The Suns have been averaging 115 points in the playoffs and 111 in this series, both above a regular-season average of 110.4 that shocked the NBA. The Pistons, as expected, have been grinding through the playoffs, allowing a league-low 84.7 points per game. The Miami Heat is Dwyane Wade all the time. If there’s anyone else on that team besides Shaquille O’Neal’s thigh and Wade, it’s difficult to know.
And then there are the Spurs, the defensive playoff leader over most of the last decade with now-retired David Robinson and Tim Duncan. When they won the championship in 2003, they scored 94.8 per game and gave up 89.3. When they won in 1999, toward the end of the NBA’s dead-ball era, they averaged 88.4 and gave up 81.2. In last year’s brief stay, the Spurs averaged 89.3 and yielded 86.2.
This year the guys who once walked it up, dropped it in, passed it around and shot it only because someone yelled it was time have scored more than 100 in seven of their 13 games and are averaging 102.
Not the Suns.
“We run after makes, misses, rebounds,” Suns coach Mike D’Antoni said. “We’re going to have a shot up within six seconds, no matter what. It might be a bad shot, but we’re going to get one up.”
Perhaps it’s not the way to win a championship, as skeptics have suggested, but it works in the conference finals, which slow-it-down Stan and Jeff Van Gundy rarely reach. And it’s great fun to watch.
The Spurs, who once held opponents to a record-low 40.2 percent shooting over an entire season, have seen their opponents shoot 45 percent in these playoffs, with the Suns at 52.1.

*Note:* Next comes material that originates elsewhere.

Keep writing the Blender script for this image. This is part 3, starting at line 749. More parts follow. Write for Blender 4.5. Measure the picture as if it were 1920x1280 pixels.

“No, this isn’t the style we wanted to play in this series, and it isn’t the style we want to play,” Duncan acknowledged Friday. “We would like to have the game in the 80s or 90s because games like that are more to our liking.”
They’re not necessarily to the fans’ liking. Admit it: How much can you really enjoy those Eastern Conference taffy pulls with the Pistons straining to find someone to score as the shot clock runs down, running through pick after pick after pick?
And Wade, wonderful as he may be, bouncing off defender after defender like he’s a human pinball before he can find an opening. It’s truly excellent play. But when someone gets a six-point lead near the end, there’s little chance of the game changing.
Not so with the Spurs and Suns. Down the stretch they come, firing threes, as in Game 2. First Steve Nash, then Robert Horry, then Manu Ginobili scoring on a wild highlight drive and a stone-cold jumper and Amare Stoudemire answering. In this series the Spurs are averaging almost 40 points in the fourth quarter alone.
“Both teams are scoring like crazy,” Spurs coach Gregg Popovich said. “That’s potentially troubling to us because we are quote-unquote a defensive team. We’re supposed to be good at it, and we don’t look very good at it. It is a difficult way to play [against the Suns] because you want to run.”
Popovich doesn’t want to run. But it’s testament to his maturity and skills as a coach that he understands you don’t try to harness players like Ginobili and Tony Parker. Both have struggled at times under his harsh demands and structured system, but Popovich has recognized their talents.
Despite their predicament, the Suns are confident. They get Joe Johnson back, and he’ll start. That completes their dream team starting lineup that had been rolling through the playoffs undefeated until Johnson fractured his orbital bone in the second game of the conference semifinals.
The feverish Suns haven’t scored below 106 points in these playoffs. They didn’t have trouble scoring without Johnson, but they wore down some in the fourth quarter against the Spurs.
“They just score more points than we do,” D’Antoni said. “They are not cooperating very well.”